Saturday, July 18, 2009

It's all RSS' fault.

Instead of apologizing for not posting in way too long, I thought I'd take a closer look at why. It may actually be illuminating. (Well, that's the goal, anyway.)

I had planned to post once or twice a week on here, but other things--lack of a coherent focus on the blog, lack of motivation, lack of readers, a much busier life in general--have kept me from doing that for most of this blog's life. But now I haven't posted since June 14, the longest drought since I started this blog.

When I started thinking about why I haven't posted so long, I realized the reason went back to a change in the way I read blogs. Namely, I stopped posting because I started using RSS.

I actually started using RSS--through Google Reader--late this spring. For the uninitiated, RSS provides a simple way to get all of the new posts from the sites you regularly visit sent to one place. The idea is that instead of visiting bunches of blogs to see if they've posted since you were last there, you can open your RSS feed and get all of the new updates in one window.

RSS is incredibly convenient--it saves you a lot of browsing time, while you still get all the information you were looking for. But it's also an incredibly passive experience--instead of having to go to the web, the web comes to you. I don't have to have the presence of mind and curiosity to go, "Hmm, I wonder if my friend MattO has written anything lately," because as soon as MattO posts anything, my RSS feed will tell me. Again, it saves a lot of time, but I lose a lot of the serendipity of spontaneous discovery, too.

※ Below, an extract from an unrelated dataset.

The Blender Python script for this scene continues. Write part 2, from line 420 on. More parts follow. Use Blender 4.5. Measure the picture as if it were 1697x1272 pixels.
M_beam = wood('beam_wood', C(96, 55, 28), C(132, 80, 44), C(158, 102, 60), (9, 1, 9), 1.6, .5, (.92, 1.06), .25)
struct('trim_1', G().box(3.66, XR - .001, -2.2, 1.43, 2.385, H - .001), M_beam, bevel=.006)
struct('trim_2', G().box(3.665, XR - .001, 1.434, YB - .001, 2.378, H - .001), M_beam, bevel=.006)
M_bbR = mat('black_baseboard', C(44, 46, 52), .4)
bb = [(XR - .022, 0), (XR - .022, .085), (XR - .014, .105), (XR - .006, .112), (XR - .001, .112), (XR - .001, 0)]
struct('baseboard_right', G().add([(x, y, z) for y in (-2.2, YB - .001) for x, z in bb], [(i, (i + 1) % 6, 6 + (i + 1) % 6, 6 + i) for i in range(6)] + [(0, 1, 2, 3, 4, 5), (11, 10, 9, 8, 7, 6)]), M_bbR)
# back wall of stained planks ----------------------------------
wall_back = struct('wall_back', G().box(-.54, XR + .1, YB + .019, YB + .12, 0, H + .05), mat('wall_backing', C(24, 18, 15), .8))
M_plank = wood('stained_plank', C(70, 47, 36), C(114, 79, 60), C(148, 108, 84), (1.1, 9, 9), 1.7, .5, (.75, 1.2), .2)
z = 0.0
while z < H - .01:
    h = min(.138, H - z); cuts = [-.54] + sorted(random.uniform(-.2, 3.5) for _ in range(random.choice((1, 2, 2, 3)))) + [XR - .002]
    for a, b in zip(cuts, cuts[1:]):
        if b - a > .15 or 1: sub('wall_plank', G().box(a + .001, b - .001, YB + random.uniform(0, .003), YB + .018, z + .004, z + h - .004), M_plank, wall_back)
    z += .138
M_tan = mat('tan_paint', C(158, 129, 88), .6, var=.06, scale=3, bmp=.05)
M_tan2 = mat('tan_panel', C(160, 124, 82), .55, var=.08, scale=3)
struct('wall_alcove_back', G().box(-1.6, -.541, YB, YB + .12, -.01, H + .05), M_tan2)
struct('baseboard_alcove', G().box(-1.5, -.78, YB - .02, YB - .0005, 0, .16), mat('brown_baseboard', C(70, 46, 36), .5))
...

So once I started using RSS, I also started unconsciously assuming (stupidly) that everyone else must read my blog through RSS, too. In other words, they don't need to wander over here to find out if I've posted anything, because their feed will let them know. A long break between posts is no big deal for them, since they'll know when the break ends, and it won't cost them any effort. But for readers who don't have RSS, of course, my gap between posts is going to lead them to stop coming here, since they're not rewarded for their effort with any new content.

So consider this my apology to those without RSS (shoot, I ended up apologizing anyway), and my lament that though RSS has added quite a bit of convenience to my web experience, it's also taken away a lot of spontaneity in browsing and my urgency in posting. And those are qualities worth lamenting.

1 comment:

Joy Morris said...

You're in my Google Reader, so you haven't lost me as a reader :) Google Reader has made things so much easier! It allows me also to only read the posts that interest me on someone's blog rather than sort through them all.